Hace más de 82 años en el paraninfo de la Universidad de Salamanca, un discurso de Miguel de Unamuno se hizo célebre por una frase atribuida al entonces rector: “Venceréis, pero no convenceréis”. El discurso contestaba a los improperios que iba lanzando desde el público el famoso fundador de la Legión y personaje destacado del Golpe de Estado que se iba a producir justo al día siguiente de este evento, José Millán-Astray. “¡Muera la inteligencia, viva la muerte!” gritó el militar mientras el filósofo trataba de argumentar. En efecto, tras los años de la cruel Guerra Civil, la muerte venció a la inteligencia y avocó a España durante cuatro décadas a la peor época de su historia.

Hace unas semanas, en la tarde del 10 de diciembre, el periodista Enric Juliana y el político y politólogo Pablo Iglesias presentaban un ensayo dialógico en una librería de Rambla Catalunya en la que me encontraba. Su título recuerda la trascendente coyuntura de crisis política actual y la bautiza con un nombre que evoca preocupación: “Nudo España”. No obstante, la conversación entre los autores tendía a la distensión y el sosiego, más por los tonos que por los contenidos, eso sí.
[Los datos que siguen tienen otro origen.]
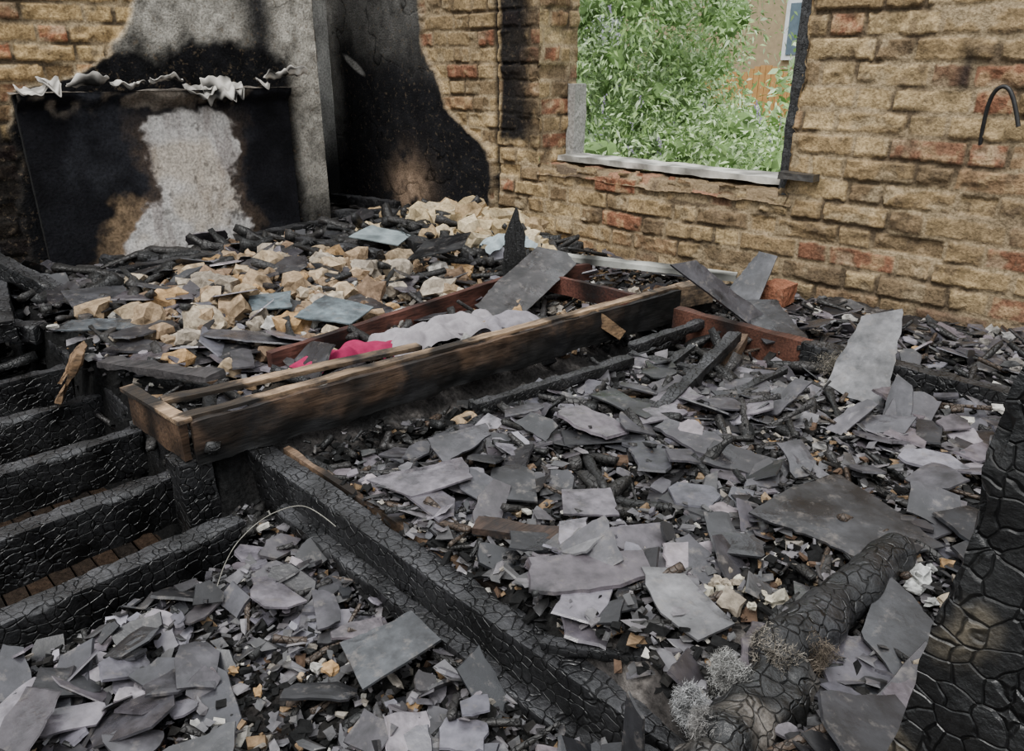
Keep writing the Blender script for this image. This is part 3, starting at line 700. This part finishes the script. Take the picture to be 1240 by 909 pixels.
cloth('pink_cloth',2.56,-1.62,.105,.30,.09,1.4,(.28,.022,.072),3,.014)
cloth('grey_cloth',2.57,-1.32,.10,.42,.15,1.5,(.27,.25,.265),6,.02)
cloth('grey_cloth',2.61,-1.12,.085,.3,.13,1.2,(.22,.205,.225),8,.02)
cloth('grey_cloth',2.02,-.52,.16,.2,.12,1.2,(.32,.38,.40),12,.02)
v,f,c=boxmesh(3.02,3.10,-.3,-.2,.05,.12,.015,(.26,.11,.065),.01,3);mesh_obj('loose_brick',v,f,np.array(c),M_wall)
def curve(name,pts,r,col,mat):
    cu=bpy.data.curves.new(name,'CURVE');cu.dimensions='3D';sp=cu.splines.new('NURBS');sp.points.add(len(pts)-1)
    for i,p in enumerate(pts): sp.points[i].co=(*p,1)
    sp.use_endpoint_u=True;sp.order_u=3;cu.bevel_depth=r;cu.bevel_resolution=3;o=bpy.data.objects.new(name,cu)
    COL.objects.link(o);dg=bpy.context.evaluated_depsgraph_get();me=bpy.data.meshes.new_from_object(o.evaluated_get(dg))
    bpy.data.objects.remove(o)
    ca=me.color_attributes.new('Col','FLOAT_COLOR','POINT');ca.data.foreach_set('color',list((*col,1))*len(me.vertices))
    me.materials.clear();me.materials.append(mat);o=bpy.data.objects.new(name,me);COL.objects.link(o);return o
curve('wall_hook',[(3.50,.0,.58),(3.50,-.02,.66),(3.515,-.04,.735),(3.55,-.05,.75),(3.58,-.05,.70),(3.60,-.05,.64)],.006,(.02,.02,.02),M_metal)
curve('electric_wire',[(3.05,-2.24,-.10),(3.02,-2.20,-.04),(3.005,-2.12,.0),(3.03,-2.06,.02),(3.08,-2.04,.03),(3.14,-2.03,.01)],.0008,(.20,.19,.16),M_metal)

# ---------------------------------------------------------------- outside
def gnd(U,V):
    return .1*fbm(U,V,3,2),np.broadcast_to(np.array([.16,.26,.08]),U.shape+(3,))*(1+fbm(U*3,V*3,3,2)[...,None]),None
grid('garden_ground',(0,0,-2.6),(1,0,0),(0,1,0),(0,0,1),-14,8,.4,22,.25,gnd,M_ext)
lv=MB();core=MB();GR=[(.29,.42,.16),(.36,.51,.23),(.46,.60,.33),(.19,.31,.10),(.52,.63,.42),(.40,.54,.29)]
blobs=[]
def openv(x,y,z):
    a=math.degrees(math.atan2(y+2.64,x-4.237))
    return a<120.0 and z>.66
for _ in range(150):
    x=random.uniform(-3.2,1.9);y=random.uniform(2.0,4.2)
    blobs.append((x,y,random.uniform(-1.0,1.8),random.uniform(.28,.52)))
for _ in range(40):
    blobs.append((random.uniform(-1.8,2.2),random.uniform(1.6,2.3),random.uniform(-1.2,.2),random.uniform(.3,.5)))
blobs=[b for b in blobs if not openv(b[0]+.4*b[3],b[1],b[2]+.4*b[3])]
for _ in range(46):
    d=random.uniform(5.6,7.2);a=math.radians(random.uniform(121.6,134));z=random.uniform(.1,1.9)
    blobs.append((4.237+d*math.cos(a),-2.64+d*math.sin(a),z,random.uniform(.22,.36)))
for (x,y,z,r) in blobs:
    rock(core,x,y,z,r*.26,(.18,.29,.10),1)
    k0=.75+.5*random.random()
    for _ in range(int(1300*r)):
        d=Vector((random.gauss(0,1),random.gauss(0,1),random.gauss(0,1))).normalized()*r*random.uniform(.25,1.12)
        p=Vector((x,y,z))+d
        dr=(d.normalized()*.6+Vector((random.gauss(0,.6),random.gauss(0,.6),random.gauss(-.1,.6)))).normalized()
        L=random.uniform(.03,.075);w=L*.17;sd=dr.cross(Vector((random.gauss(0,1),random.gauss(0,1),random.gauss(0,1)))).normalized()*w
        c=random.choice(GR);c=tuple(q*k0 for q in c)
        lv.add([tuple(p),tuple(p+dr*L*.45+sd),tuple(p+dr*L+Vector((0,0,-.01))),tuple(p+dr*L*.45-sd)],[(0,1,2,3)],c)
    if random.random()<.4:
        for _ in range(2):
            d=Vector((random.gauss(0,1),random.gauss(-1,1),random.gauss(.5,1))).normalized()*r
            for k in range(9):
                q=Vector((x,y,z))+d*(1+.02*k)+Vector((random.gauss(0,.006),random.gauss(0,.006),k*.007))
                s=.007;lv.add([tuple(q+Vector((s,0,0))),tuple(q+Vector((0,0,s))),tuple(q-Vector((s,0,0))),tuple(q-Vector((0,0,s)))],[(0,1,2,3)],(.38,.30,.5))
bush=empty('buddleia_bush');lv.obj('leaves',M_leaf,bush);core.obj('branches_core',M_leaf,bush)
hd=MB()
for _ in range(90):
    x=random.uniform(-11,1.5);y=random.uniform(8.5,11.5);z=random.uniform(-2.2,.0)
    if x<-6 or x>-2: z+=random.uniform(0,2.2)
    for _ in range(260):
        d=Vector((random.gauss(0,1),random.gauss(0,1),random.gauss(0,1))).normalized()*random.uniform(.3,.75);p=Vector((x,y,z))+d
        a=Vector((random.gauss(0,.06),random.gauss(0,.06),random.gauss(0,.06)));b=Vector((random.gauss(0,.05),random.gauss(0,.05),random.gauss(0,.05)))
        hd.add([tuple(p),tuple(p+a),tuple(p+a+b),tuple(p+b)],[(0,1,2,3)],random.choice(GR))
hd.obj('garden_hedge',M_leaf)
hs_=empty('neighbour_house')
def hb(n,b,c,mat=M_ext,par=hs_):
    v,f,cc=boxmesh(*b,.5,c);return mesh_obj(n,v,f,np.array(cc),mat,par)
hb('brick_wall',(-9,-1.0,14.0,19,-2.6,4.2),(.36,.28,.18))
hb('window_frame',(-4.6,-3.6,13.93,14.02,.9,2.1),(.7,.72,.74))
hb('window_glass',(-4.5,-4.15,13.91,13.94,1.0,2.0),(.12,.16,.2));hb('window_glass_b',(-4.05,-3.7,13.91,13.94,1.0,2.0),(.12,.16,.2))
hb('roof',(-9.3,-.7,13.7,19.3,4.2,4.6),(.2,.1,.07))
fn=empty('garden_fence')
for i in range(40):
    x=-6+i*.13;zt=.60+.2*abs(math.sin(i*.35))
    hb('board',(x,x+.12,12.6,12.63,-2.6,zt),(.48,.25,.10),M_ext,fn)

# ---------------------------------------------------------------- light & camera
w=bpy.data.worlds.new('overcast');bpy.context.scene.world=w;w.use_nodes=True;nt=w.node_tree;bg=nt.nodes['Background']
tc=nt.nodes.new('ShaderNodeTexCoord');sp=nt.nodes.new('ShaderNodeSeparateXYZ');cr=nt.nodes.new('ShaderNodeValToRGB')
nt.links.new(tc.outputs['Generated'],sp.inputs[0]);nt.links.new(sp.outputs['Z'],cr.inputs[0]);nt.links.new(cr.outputs[0],bg.inputs[0])
cr.color_ramp.elements[0].position=0;cr.color_ramp.elements[0].color=(.17,.18,.19,1)
cr.color_ramp.elements[1].position=.9;cr.color_ramp.elements[1].color=(.94,.97,1.0,1)
bg.inputs[1].default_value=2.4
sd=bpy.data.lights.new('sun','SUN');sd.energy=3.0;sd.angle=math.radians(26);sd.color=(1,.98,.94)
so=bpy.data.objects.new('sun',sd);COL.objects.link(so);so.rotation_euler=Vector((-.2,.6,-1)).to_track_quat('-Z','Y').to_euler()
F=930.0;th=math.radians(22);c_,s_=math.cos(th),math.sin(th)
cam=bpy.data.cameras.new('camera');co=bpy.data.objects.new('camera',cam);COL.objects.link(co)
cam.sensor_width=36;cam.lens=36*F/1240;cam.clip_start=.02
co.location=(4.237,-2.637,.8);co.rotation_euler=Vector((-.7193*c_,.6947*c_,-s_)).to_track_quat('-Z','Y').to_euler()
bpy.context.scene.camera=co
Aproximadamente hacia la mitad de la presentación, unos gritos sonaron aproximándose desde la calle. “¡Viva Franco, traidores!” parecían entonar unas cinco personas encapuchadas mientras ondeaban banderas rojigualdas. Durante unos 10 minutos, los enmascarados increparon a los ponentes y asistentes dentro de la librería hasta que entre libreros y algún que otro personal de seguridad lograron que se marcharan.

Días después, las sedes de Podem Catalunya y de Barcelona en Comú amanecieron con pintadas de La Falange en sus puertas con amenazas e insultos por razones ideológicas y, durante esta semana, hemos presenciado también alguna que otra pintada de odio en sedes del PSC. Diciembre ha mostrado la cara más oscura de la irracionalidad política, aquella que desprecia libros y diálogos y que homenajea la muerte y la sordera. El hooliganismo político parece envalentonarse y pretender romper el diálogo a base de banderazos.

Es triste la capacidad de algunos para ponerse del lado de cualquiera que defienda los colores por encima de la mayoría de las cosas. De esos que defienden a gritos una idea muy pequeñita de lo que significa un país, dejando fuera de él a quien no comparta dogmas y clichés. El patriotismo de solemnidad no es más que la negación de la democracia y el camino más rápido hacia la exclusión. El espíritu compartido que de verdad hace patria es la fraternidad, es poder llegar a fin de mes con solvencia, es tener una vivienda digna en la que habitar y un entorno que compartir.

Vivimos tiempos políticos convulsos y llenos de incertidumbres. Cargamos con el peso de una crisis social que afecta especialmente a los barrios populares, aquellos que acostumbran a presenciar comitivas de desahucios y que echan el resto para no sumarse al indigno carrusel de expulsiones producto de la precariedad laboral y la especulación. Algunos aprovechan la desesperación para cargar contra el vecino, olvidando que mientras todos nos empobrecemos, no son muchos los que siguen sacando tajada. Esto no se arregla ni odiando, ni tapando la boca a nadie, ni mucho menos compitiendo a ver quién pone la bandera más grande. El nudo que aprieta la esperanza por recuperar la ilusión necesita mucha escucha, sobre todo a quienes llevan, cuanto menos, una década con el agua al cuello. Hablemos de lo que nos importa, pongamos sobre la mesa el patriotismo de las cosas de comer. La antipatía no desata nada, el diálogo lo puede todo.